Yapılan tam bir katliamdı.
Bu katliam sürerken güvenlik güçleri bu şiddeti ve katliamı sadece seyretmekle yetindi.
Tarım bakanlığının tarım alanlarının korunmasına dönük kamu spotları ekranlarda dönerken termikçi şirket halka zulüm uyguladıktan sonra 6 bin zeytin ağacını katletti.
İşte termikçilerin bu ülkedeki konumlarını Yırca’da çok açık bir şekilde gördük.
Soma’daki 301 canın da ,6 bin zeytin ağacının katledilmesinin de sebebi; bu ülkedeki enerji politikalarının sınır tanımaz kar hırsı,  yaşamsal değerlerin rant için  kurban edilmesi politikalarıdır.
Yeni açıklanan orta vadeli ekonomik program ile bu katliamların çok daha fütursuzca yoğunlaşarak sürdürüleceği belirtilmektedir.
Yerli kaynaklara dayalı enerji politikaları dedikleri şey tamamıyla kömüre dayalı termik santraller,yine derelerimizi akarsularımı gasp ederek yapacakları hidroelektrik santrallerdir.
Yenilebilir enerji kaynakları bu ülkenin gündeminde yok.
Çünkü kolay yoldan çok para kazanmak termiklerle oluyor.
Onun içinde, insan yaşamının, doğanın hiçbir önemi yok.
Siyasal irade, yandaş sermayeye bu alanda önemli destekler veriyor.
Tüm imkânlarını onlar için seferber ediyor, bu konuda gözleri hiçbir şey görmüyor her türlü hukuksuz uygulama yerine getiriliyor.
Danıştay’ın iptal kararına rağmen 6 bin zeytin ağacının katledilmesi bunu gösteriyor.
Yandaş sermayenin nasıl korunduğu, nasıl işbirliği içersinde olunduğu Danıştay kararının bile ilgili şirkete sızdırılmasıyla ortaya çıkıyor.
Kömür maden sahaları, kömürle çalışacak termik santrallerin kurulması için sermayeye peşkeş çekiliyor.

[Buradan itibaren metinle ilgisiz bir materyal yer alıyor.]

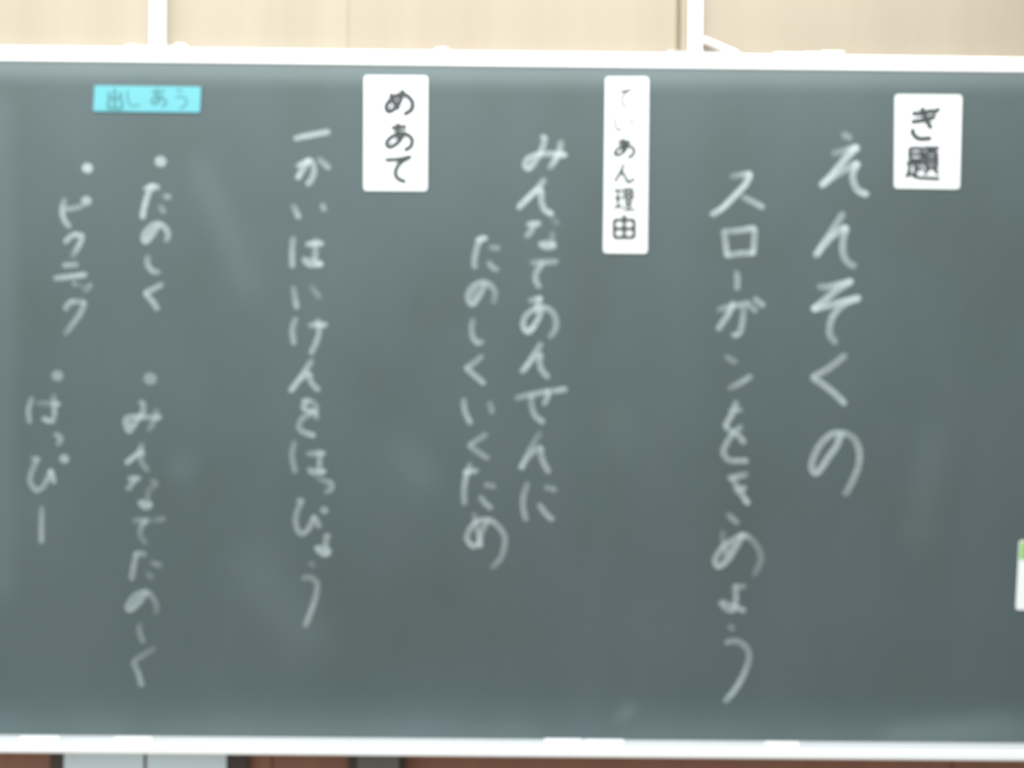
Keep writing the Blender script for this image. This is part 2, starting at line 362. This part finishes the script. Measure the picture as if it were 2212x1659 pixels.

Buradan elde edilecek elektrik üzerinden alınacak bir pay ile kurulan ortaklıkların gözü hiçbir şey görmüyor.
Soma faciası, Ermenek’te hala ulaşılamayan maden işçileri, 6 bin zeytin ağacının katledilmesi işte bu politikaların sonucu.
Kazdağlarında bir tek dalın bile kesilmesine izin vermeyeceğini söyleyen AKP milletvekili hadi gel şimdi bir şey söyle.
Karabiga bölgesini termik cehennemine çevirmek isteyenlere karşı mücadele ederken Yırcayı unutmayalım.
Termikçileri iyi tanıyalım.
İnsanımıza da, doğamıza da, ağacımıza toprağımıza suyumuza da düşmandır bunlar.
Bunların tek bir değeri vardır, hani “yeşili bizde severiz koruruz” dedikleri yeşil olarak anladıkları yeşil dolarları.